SSH Brute Force attempts
Pierre Riteau
pierre.riteau at gmail.com
Tue Sep 30 15:28:57 UTC 2008
On Tue, Sep 30, 2008 at 04:01:26PM +0200, Oliver Fromme wrote:
> Ollivier Robert <> wrote:
> > According to Henrik Hudson:
> > > Yeap, -security
> > >
> > > However, also try this in pf.conf (specific rules related to this; you'll need
> > > more for a real pf.conf):
> > >
> > > table <badguys> { } persist
> > > block in quick from <badguys>
> > > pass in on $ext_if proto tcp from any to ($ext_if) port ssh keep state
> > > (max-src-conn 5, max-src-conn-rate 4/300, overload <badguys> flush global)
> >
> > That one is very effective.
>
> It's especially effective to enable to DoS you.
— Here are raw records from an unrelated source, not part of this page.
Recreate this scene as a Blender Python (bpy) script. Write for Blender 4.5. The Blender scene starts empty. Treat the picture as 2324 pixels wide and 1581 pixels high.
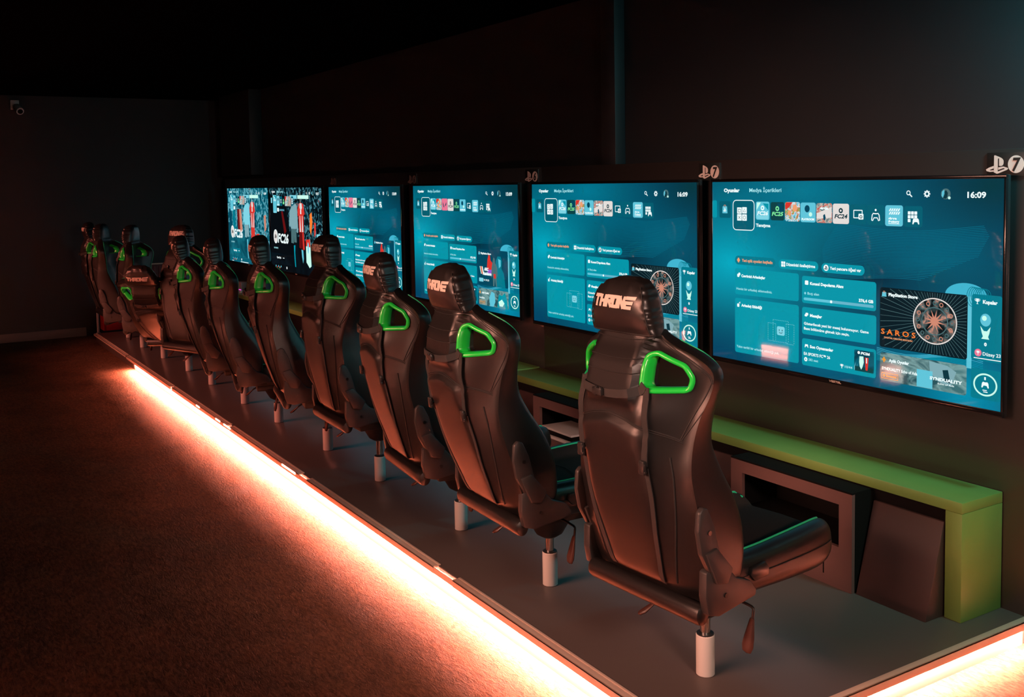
import bpy, bmesh, math, random
import numpy as np
from mathutils import Vector, Matrix
random.seed(7)
S = bpy.context.scene
COL = S.collection
PI = math.pi
R = math.radians

# ------------------------------------------------------------------ helpers
def lin(c):
    return tuple(((v/255)/12.92 if v/255 <= .04045 else ((v/255+.055)/1.055)**2.4) for v in c)

def mat(name, col, rough=.5, metal=0., spec=.5, emi=None, es=1., bump=None, sample=True, coat=0., noise=None):
    m = bpy.data.materials.new(name); m.use_nodes = True
    nt = m.node_tree; b = nt.nodes['Principled BSDF']
    b.inputs['Base Color'].default_value = (*col, 1)
    b.inputs['Roughness'].default_value = rough
    b.inputs['Metallic'].default_value = metal
    b.inputs['Specular IOR Level'].default_value = spec
    if coat: b.inputs['Coat Weight'].default_value = coat
    if emi:
        b.inputs['Emission Color'].default_value = (*emi, 1)
        b.inputs['Emission Strength'].default_value = es
    if not sample: m.cycles.emission_sampling = 'NONE'
    if bump or noise:
        tc = nt.nodes.new('ShaderNodeTexCoord')
    if bump:
        n = nt.nodes.new('ShaderNodeTexNoise'); n.inputs['Scale'].default_value = bump[0]; n.inputs['Detail'].default_value = 3
        nt.links.new(tc.outputs['Object'], n.inputs['Vector'])
        bp = nt.nodes.new('ShaderNodeBump'); bp.inputs['Strength'].default_value = bump[1]; bp.inputs['Distance'].default_value = bump[2]
        nt.links.new(n.outputs['Fac'], bp.inputs['Height']); nt.links.new(bp.outputs['Normal'], b.inputs['Normal'])
    if noise:
        n2 = nt.nodes.new('ShaderNodeTexNoise'); n2.inputs['Scale'].default_value = noise[0]; n2.inputs['Detail'].default_value = 5
        nt.links.new(tc.outputs['Object'], n2.inputs['Vector'])
        mx = nt.nodes.new('ShaderNodeMix'); mx.data_type = 'RGBA'
        mx.inputs['A'].default_value = (*[v*(1-noise[1]) for v in col], 1); mx.inputs['B'].default_value = (*[v*(1+noise[1]) for v in col], 1)
        nt.links.new(n2.outputs['Fac'], mx.inputs['Factor']); nt.links.new(mx.outputs['Result'], b.inputs['Base Color'])
    return m

class MB:
    """collects shapes and links them as ONE mesh object"""
    def __init__(s): s.v = []; s.f = []; s.m = []; s.sm = []
    def add(s, verts, faces, mi=0, smooth=False):
        o = len(s.v); s.v += [tuple(p) for p in verts]
        for f in faces: s.f.append([i+o for i in f]); s.m.append(mi); s.sm.append(smooth)
        return s
    def box(s, x0, x1, y0, y1, z0, z1, mi=0, bev=0., seg=2):
        bm = bmesh.new(); bmesh.ops.create_cube(bm, size=1)
        for v in bm.verts: v.co = ((x0+x1)/2+v.co.x*(x1-x0), (y0+y1)/2+v.co.y*(y1-y0), (z0+z1)/2+v.co.z*(z1-z0))
        if bev: bmesh.ops.bevel(bm, geom=bm.edges[:], offset=bev, segments=seg, profile=.5, affect='EDGES')
        return s.bm(bm, mi, bool(bev))
    def bm(s, bm, mi=0, smooth=False):
        bm.verts.index_update()
        s.add([v.co[:] for v in bm.verts], [[v.index for v in f.verts] for f in bm.faces], mi, smooth); bm.free(); return s
    def loft(s, loops, mi=0, smooth=True, cap=True, closed=True):
        n = len(loops[0]); vs = [p for l in loops for p in l]; fs = []
        for i in range(len(loops)-1):
            for j in range(n if closed else n-1):
                k = (j+1) % n; fs.append([i*n+j, i*n+k, (i+1)*n+k, (i+1)*n+j])
        if cap and closed: fs += [list(range(n))[::-1], [(len(loops)-1)*n+j for j in range(n)]]
        return s.add(vs, fs, mi, smooth)
    def tube(s, path, r, n=8, mi=0, closed=False, flat=1.):
        P = [Vector(p) for p in path]; m = len(P); loops = []; up = None
        for i in range(m):
            a = P[i-1] if (i > 0 or closed) else P[i]; b = P[(i+1) % m] if (i < m-1 or closed) else P[i]
            t = (b-a).normalized()
            if up is None: up = Vector((0,0,1)) if abs(t.z) < .9 else Vector((0,1,0))
            u = t.cross(up).normalized(); w = u.cross(t).normalized(); up = w
            rr = r[i] if isinstance(r, (list, tuple)) else r
            loops.append([P[i]+u*math.cos(2*PI*k/n)*rr+w*math.sin(2*PI*k/n)*rr*flat for k in range(n)])
        if closed: loops.append(loops[0])
        return s.loft(loops, mi, True, not closed)
    def cyl(s, c, r, z0, z1, n=24, mi=0, r2=None, bev=0.):
        r2 = r if r2 is None else r2; prof = [(r, z0), (r2, z1)]
        if bev: prof = [(r-bev, z0), (r, z0+bev), (r2, z1-bev), (r2-bev, z1)]
        return s.loft([[(c[0]+q*math.cos(2*PI*k/n), c[1]+q*math.sin(2*PI*k/n), z) for k in range(n)] for q, z in prof], mi)
    def prism(s, poly, axis, a, b, mi=0, bev=0., smooth=False):
        bm = bmesh.new(); vs = []
        def P(u, v, w): return {'x': (w, u, v), 'y': (u, w, v), 'z': (u, v, w)}[axis]
        A = [bm.verts.new(P(u, v, a)) for u, v in poly]; B = [bm.verts.new(P(u, v, b)) for u, v in poly]
        bm.faces.new(A); bm.faces.new(B); n = len(poly)
        for i in range(n): bm.faces.new([A[i], A[(i+1) % n], B[(i+1) % n], B[i]])
        bmesh.ops.recalc_face_normals(bm, faces=bm.faces[:])
        if bev: bmesh.ops.bevel(bm, geom=bm.edges[:], offset=bev, segments=2, profile=.5, affect='EDGES', clamp_overlap=True)
        return s.bm(bm, mi, smooth or bool(bev))
    def sphere(s, c, r, mi=0, u=16, v=10):
        rx, ry, rz = r if isinstance(r, (tuple, list)) else (r, r, r); loops = []
        for i in range(1, v):
            a = PI*i/v; loops.append([(c[0]+rx*math.sin(a)*math.cos(2*PI*k/u), c[1]+ry*math.sin(a)*math.sin(2*PI*k/u), c[2]-rz*math.cos(a)) for k in range(u)])
        return s.loft(loops, mi)
    def build(s, name, mats, parent=None, loc=(0,0,0), recalc=True, angle=40):
        me = bpy.data.meshes.new(name); me.from_pydata(s.v, [], s.f)
        for m in (mats if isinstance(mats, (list, tuple)) else [mats]): me.materials.append(m)
        for p, mi, sm in zip(me.polygons, s.m, s.sm): p.material_index = mi; p.use_smooth = sm
        if recalc:
            bm = bmesh.new(); bm.from_mesh(me); bmesh.ops.recalc_face_normals(bm, faces=bm.faces[:]); bm.to_mesh(me); bm.free()
        try: me.set_sharp_from_angle(angle=R(angle))
        except Exception: pass
        o = bpy.data.objects.new(name, me); COL.objects.link(o); o.location = loc
        if parent: o.parent = parent
        return o

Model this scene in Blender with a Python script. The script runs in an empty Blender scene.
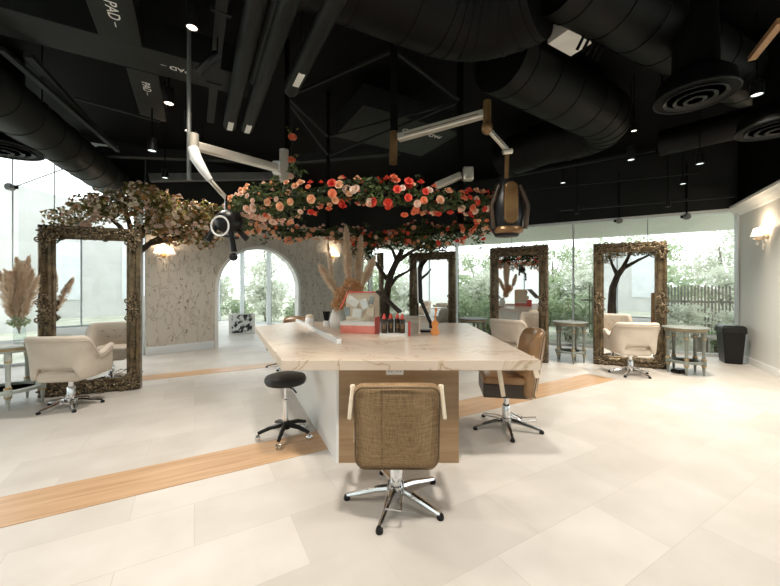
import bpy, math, random
from mathutils import Vector, Matrix
C = bpy.context.scene.collection
SC = bpy.context.scene
PI = math.pi
F, EYE, HOR = 344.0, 1.5, 288.0
def px(u, v, Y): return Vector(((u-390)*Y/F, Y, EYE-(v-HOR)*Y/F))
S = Vector((.869, .494, 0)); L = Vector((-.494, .869, 0))      # the two directions of the building grid
def sl(t, n, z=0): return Vector((S.x*t+L.x*n, S.y*t+L.y*n, z))
SANG = math.atan2(S.y, S.x)

# ------------------------------------------------------------------ materials
def nt(name):
    m = bpy.data.materials.new(name); m.use_nodes = True
    n = m.node_tree.nodes; b = n['Principled BSDF']
    return m, n, m.node_tree.links, b
def col(c): return (c[0], c[1], c[2], 1)
def mat(name, c1, c2=None, scale=6, rough=.5, metal=0, bump=0, bscale=60, stretch=(1, 1, 1), coat=0, emit=None, estr=0, lo=.35, hi=.65, spec=.5, subs=0):
    m, n, l, b = nt(name)
    c2 = c2 or tuple(min(1, x*1.12) for x in c1)
    tc = n.new('ShaderNodeTexCoord'); mp = n.new('ShaderNodeMapping'); mp.inputs['Scale'].default_value = stretch
    l.new(tc.outputs['Object'], mp.inputs[0])
    nz = n.new('ShaderNodeTexNoise'); nz.inputs['Scale'].default_value = scale; nz.inputs['Detail'].default_value = 4
    l.new(mp.outputs[0], nz.inputs['Vector'])
    r = n.new('ShaderNodeValToRGB'); r.color_ramp.elements[0].position = lo; r.color_ramp.elements[1].position = hi
    r.color_ramp.elements[0].color = col(c1); r.color_ramp.elements[1].color = col(c2)
    l.new(nz.outputs['Fac'], r.inputs[0]); l.new(r.outputs[0], b.inputs['Base Color'])
    b.inputs['Roughness'].default_value = rough; b.inputs['Metallic'].default_value = metal
    b.inputs['Specular IOR Level'].default_value = spec
    if coat: b.inputs['Coat Weight'].default_value = coat
    if bump:
        n2 = n.new('ShaderNodeTexNoise'); n2.inputs['Scale'].default_value = bscale; l.new(mp.outputs[0], n2.inputs['Vector'])
        bp = n.new('ShaderNodeBump'); bp.inputs['Strength'].default_value = bump; bp.inputs['Distance'].default_value = .01
        l.new(n2.outputs['Fac'], bp.inputs['Height']); l.new(bp.outputs[0], b.inputs['Normal'])
    if emit: b.inputs['Emission Color'].default_value = col(emit); b.inputs['Emission Strength'].default_value = estr
    return m
def leafmat(name, c1, c2, scale=3, rough=.55, trans=.35):
    m = mat(name, c1, c2, scale=scale, rough=rough)
    n, l = m.node_tree.nodes, m.node_tree.links; b = n['Principled BSDF']; out = n['Material Output']
    tr = n.new('ShaderNodeBsdfTranslucent'); mx = n.new('ShaderNodeMixShader'); mx.inputs[0].default_value = trans
    src = b.inputs['Base Color'].links[0].from_socket
    l.new(src, tr.inputs[0]); l.new(b.outputs[0], mx.inputs[1]); l.new(tr.outputs[0], mx.inputs[2]); l.new(mx.outputs[0], out.inputs[0])
    return m
def glassmat(name, tint=(.97, .99, .98), refl=.06, rough=.0):
    m, n, l, b = nt(name); n.remove(b); out = n['Material Output']
    t = n.new('ShaderNodeBsdfTransparent'); t.inputs[0].default_value = col(tint)
    g = n.new('ShaderNodeBsdfGlossy'); g.inputs['Roughness'].default_value = rough
    lw = n.new('ShaderNodeLayerWeight'); lw.inputs[0].default_value = .5
    pw = n.new('ShaderNodeMath'); pw.operation = 'POWER'; pw.inputs[1].default_value = 5; l.new(lw.outputs['Facing'], pw.inputs[0])
    f = n.new('ShaderNodeMath'); f.operation = 'MULTIPLY_ADD'; f.inputs[1].default_value = .5; f.inputs[2].default_value = .035; l.new(pw.outputs[0], f.inputs[0])
    mx = n.new('ShaderNodeMixShader'); l.new(f.outputs[0], mx.inputs[0])
    l.new(t.outputs[0], mx.inputs[1]); l.new(g.outputs[0], mx.inputs[2]); l.new(mx.outputs[0], out.inputs[0])
    return m
M = {}
M['black'] = mat('black_paint', (.0013, .0014, .0013), (.0025, .0027, .0025), rough=.7, scale=2, spec=.1)
M['soot'] = mat('dark_soffit', (.016, .018, .0175), (.021, .023, .0225), rough=.7, scale=1.5, spec=.15)
M['duct'] = mat('duct_charcoal', (.0085, .010, .009), (.013, .015, .0135), rough=.5, scale=3, spec=.2)
M['ductdark'] = mat('duct_black', (.0026, .0027, .0022), (.0042, .0042, .0034), rough=.5, scale=3, spec=.14)
M['plastic'] = mat('black_plastic', (.006, .006, .0065), (.01, .01, .01), rough=.35, scale=8, spec=.3)
M['vinyl'] = mat('black_vinyl', (.009, .009, .009), (.014, .014, .014), rough=.38, bump=.1, bscale=120, spec=.35)
M['chrome'] = mat('polished_chrome', (.72, .73, .74), (.82, .82, .82), rough=.12, metal=1)
M['alu'] = mat('brushed_aluminium', (.62, .57, .50), (.74, .69, .6), rough=.3, metal=.6, scale=4)
M['copper'] = mat('copper_brown', (.15, .08, .03), (.26, .15, .065), rough=.3, metal=.5, scale=5)
M['cream'] = mat('cream_upholstery', (.60, .52, .43), (.68, .60, .51), rough=.75, bump=.15, bscale=300, scale=4)
M['creamdark'] = mat('cream_piping', (.50, .42, .34), (.56, .48, .40), rough=.7)
M['white'] = mat('white_paint', (.80, .79, .76), (.84, .83, .80), rough=.5, scale=2)
M['wallwhite'] = mat('warm_white_wall', (.70, .69, .65), (.73, .72, .68), rough=.7, scale=.8)
M['whitegloss'] = mat('white_lacquer', (.82, .83, .83), (.86, .87, .87), rough=.2, scale=2)
M['label'] = mat('white_label', (.75, .75, .72), rough=.6)
M['red'] = mat('red_card', (.72, .07, .06), (.80, .12, .09), rough=.5, scale=9)
M['pink'] = mat('salmon_card', (.80, .22, .17), (.85, .30, .24), rough=.5, scale=9)
M['orange'] = mat('orange_wood', (.72, .26, .06), (.85, .38, .12), rough=.4, scale=9)
M['tanpale'] = mat('pale_wood', (.74, .62, .47), (.82, .71, .56), rough=.45, stretch=(1, 1, 8), scale=5)
M['bronze'] = mat('bronze_gilt', (.040, .029, .016), (.26, .19, .105), rough=.32, metal=.45, scale=10, bump=.12, bscale=45, lo=.3, hi=.8)
M['bronzeorn'] = mat('gilt_ornament', (.030, .021, .012), (.40, .30, .18), rough=.38, metal=.4, scale=30, bump=.3, bscale=70, lo=.35, hi=.75)
M['sage'] = mat('sage_grey_paint', (.17, .19, .17), (.25, .27, .24), rough=.5, scale=7)
M['sagepale'] = mat('pale_sage_paint', (.42, .45, .40), (.52, .55, .50), rough=.5, scale=7)
M['gold'] = mat('antique_gold', (.45, .26, .08), (.62, .40, .16), rough=.35, metal=.6, scale=12)
M['bark'] = mat('dark_bark', (.028, .018, .011), (.075, .05, .03), rough=.85, scale=9, stretch=(1, 1, .25), bump=.6, bscale=25)
M['leaf'] = leafmat('dark_leaf', (.012, .026, .008), (.11, .15, .045), scale=9)
M['leafolive'] = leafmat('olive_leaf', (.07, .07, .02), (.30, .25, .08), scale=6, trans=.5)
for k, a, b_ in (('rose_red', (.75, .05, .035), (.88, .14, .08)), ('rose_coral', (.85, .20, .09), (.92, .36, .20)), ('rose_peach', (.88, .48, .28), (.95, .64, .42)), ('rose_blush', (.88, .62, .50), (.95, .78, .66)),
                 ('blossom_pink', (.86, .62, .50), (.94, .78, .68)), ('blossom_cream', (.90, .76, .60), (.96, .88, .76)), ('blossom_amber', (.42, .22, .07), (.62, .36, .15))):
    M[k] = leafmat(k, a, b_, scale=12, trans=.3)
M['pampas'] = leafmat('pampas_plume', (.80, .66, .52), (.92, .82, .69), scale=18, rough=.9, trans=.55)
M['dried'] = leafmat('dried_flower', (.56, .30, .13), (.82, .56, .32), scale=25, rough=.9)
M['garden'] = leafmat('garden_leaf', (.30, .38, .23), (.50, .56, .38), scale=2, trans=.45)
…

> An attacker simply has to spoof the source address
> on SYN packets, which is trivial. :-(
This is not true. pf.conf(5) says:
For stateful TCP connections, limits on established connections (connec-
tions which have completed the TCP 3-way handshake) can also be enforced
per source IP.
max-src-conn <number>
Limits the maximum number of simultaneous TCP connections which
have completed the 3-way handshake that a single host can make.
max-src-conn-rate <number> / <seconds>
Limit the rate of new connections over a time interval. The con-
nection rate is an approximation calculated as a moving average.
Because the 3-way handshake ensures that the source address is not being
spoofed, more aggressive action can be taken based on these limits.